══ SUPPLIED MATERIAL

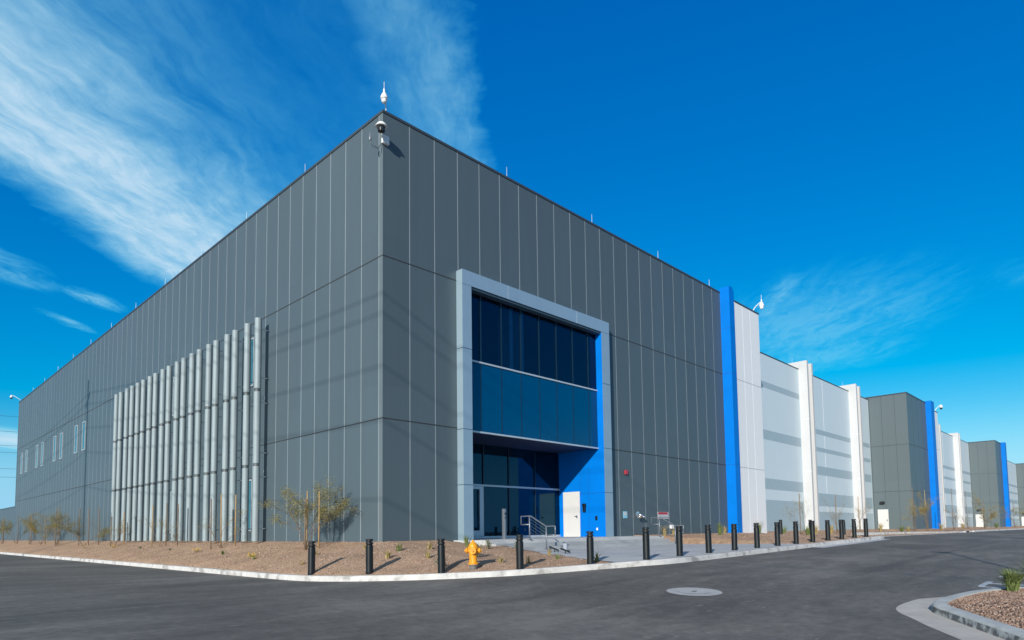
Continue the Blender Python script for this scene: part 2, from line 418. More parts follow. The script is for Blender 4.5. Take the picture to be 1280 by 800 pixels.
def sweep_kerb(P, Nn, prof, closed=False):
    mb = MB(); rows = []
    idx = list(range(len(P))) + ([0] if closed else [])
    for i in idx:
        kh = 1 if closed else lerp([25.9, 27.5, 56.5, 58], [1, .12, .12, 1], P[i].x)
        rows.append([(P[i].x+Nn[i].x*o, P[i].y+Nn[i].y*o, zr(P[i].x, P[i].y)+(h*kh if h > 0 else h)) for o, h in prof])
    mb.grid(rows, smooth=False); return mb
KP = [(-.02,-.2),(0,.0),(.012,.125),(.03,.145),(.05,.15),(.17,.15),(.172,-.2)]
tag(sweep_kerb(PATH, NR, KP).build('kerb', M['concrete']), kind='structure')
BK = [Vector((33.3+t*24.6, -5.0-1.45*t)) for t in [i/30 for i in range(31)]]
bk = MB(); nb_ = normals(BK)
bk.grid([[(p.x+n.x*o, p.y+n.y*o, -.365-.165*(i/30)+h) for o, h in ((-.04,-.6),(0,-.02),(.03,0),(.3,0),(.302,-.4))] for i, (p, n) in enumerate(zip(BK, nb_))], smooth=False)
tag(bk.build('planter_kerb', M['concrete']), kind='structure')
# concrete pan beside the kerb
pan = MB()
px = [i for i, p in enumerate(PATH) if 14.8 < p.x < 25 and p.y < -8]
pan.grid([[(PATH[i].x-NR[i].x*o, PATH[i].y-NR[i].y*o, zr(PATH[i].x, PATH[i].y-o)+.005) for o in (.0, .45)] for i in px], smooth=False)
tag(pan.build('gutter_pan', M['walk']), kind='structure')

def in_walk(x, y):
    if y > -1.4 or y < -9: return 0 if not (3.1 < x < 15.1 and y > -2.6) else 1
    xl = lerp([-8.7, -2.4], [2.45, 3.8], y); xr = lerp([-8.7, -2.4], [14.75, 14.95], y)
    return 1 if xl < x < xr else 0
def walk_z(x, y):
    zt = zr(x, -8.7)+.15
    t = min(1, max(0, (y+8.6)/(6.2))); return zt+(-.715-zt)*t
def target(p):
    if p.y > 0: return Vector((.25, p.y))
    if p.x < 0: return Vector((.25, .25))
    yy = 4.3 if p.x > 27 else .25
    return Vector((max(.25, p.x), yy))
def bedz(p, t, zc):
    e = lerp([-4, 0, 4], [.75, 1.0, 1.9], p.x)
    if p.x > 15: e = .9
    return zc+(ZB-zc)*(t**e)
import mathutils
def nz(x, y, s): return mathutils.noise.noise(Vector((x*s, y*s, 3.3)))
rows = []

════

• [TO BE DONE] Keep the pictures out of the copy and write out the data exactly as it stands.

• [RESULT OF THE EXERCISE]
Continue the Blender Python script for this scene: part 2, from line 418. More parts follow. The script is for Blender 4.5. Take the picture to be 1280 by 800 pixels.
def sweep_kerb(P, Nn, prof, closed=False):
    mb = MB(); rows = []
    idx = list(range(len(P))) + ([0] if closed else [])
    for i in idx:
        kh = 1 if closed else lerp([25.9, 27.5, 56.5, 58], [1, .12, .12, 1], P[i].x)
        rows.append([(P[i].x+Nn[i].x*o, P[i].y+Nn[i].y*o, zr(P[i].x, P[i].y)+(h*kh if h > 0 else h)) for o, h in prof])
    mb.grid(rows, smooth=False); return mb
KP = [(-.02,-.2),(0,.0),(.012,.125),(.03,.145),(.05,.15),(.17,.15),(.172,-.2)]
tag(sweep_kerb(PATH, NR, KP).build('kerb', M['concrete']), kind='structure')
BK = [Vector((33.3+t*24.6, -5.0-1.45*t)) for t in [i/30 for i in range(31)]]
bk = MB(); nb_ = normals(BK)
bk.grid([[(p.x+n.x*o, p.y+n.y*o, -.365-.165*(i/30)+h) for o, h in ((-.04,-.6),(0,-.02),(.03,0),(.3,0),(.302,-.4))] for i, (p, n) in enumerate(zip(BK, nb_))], smooth=False)
tag(bk.build('planter_kerb', M['concrete']), kind='structure')
# concrete pan beside the kerb
pan = MB()
px = [i for i, p in enumerate(PATH) if 14.8 < p.x < 25 and p.y < -8]
pan.grid([[(PATH[i].x-NR[i].x*o, PATH[i].y-NR[i].y*o, zr(PATH[i].x, PATH[i].y-o)+.005) for o in (.0, .45)] for i in px], smooth=False)
tag(pan.build('gutter_pan', M['walk']), kind='structure')

def in_walk(x, y):
    if y > -1.4 or y < -9: return 0 if not (3.1 < x < 15.1 and y > -2.6) else 1
    xl = lerp([-8.7, -2.4], [2.45, 3.8], y); xr = lerp([-8.7, -2.4], [14.75, 14.95], y)
    return 1 if xl < x < xr else 0
def walk_z(x, y):
    zt = zr(x, -8.7)+.15
    t = min(1, max(0, (y+8.6)/(6.2))); return zt+(-.715-zt)*t
def target(p):
    if p.y > 0: return Vector((.25, p.y))
    if p.x < 0: return Vector((.25, .25))
    yy = 4.3 if p.x > 27 else .25
    return Vector((max(.25, p.x), yy))
def bedz(p, t, zc):
    e = lerp([-4, 0, 4], [.75, 1.0, 1.9], p.x)
    if p.x > 15: e = .9
    return zc+(ZB-zc)*(t**e)
import mathutils
def nz(x, y, s): return mathutils.noise.noise(Vector((x*s, y*s, 3.3)))
rows = []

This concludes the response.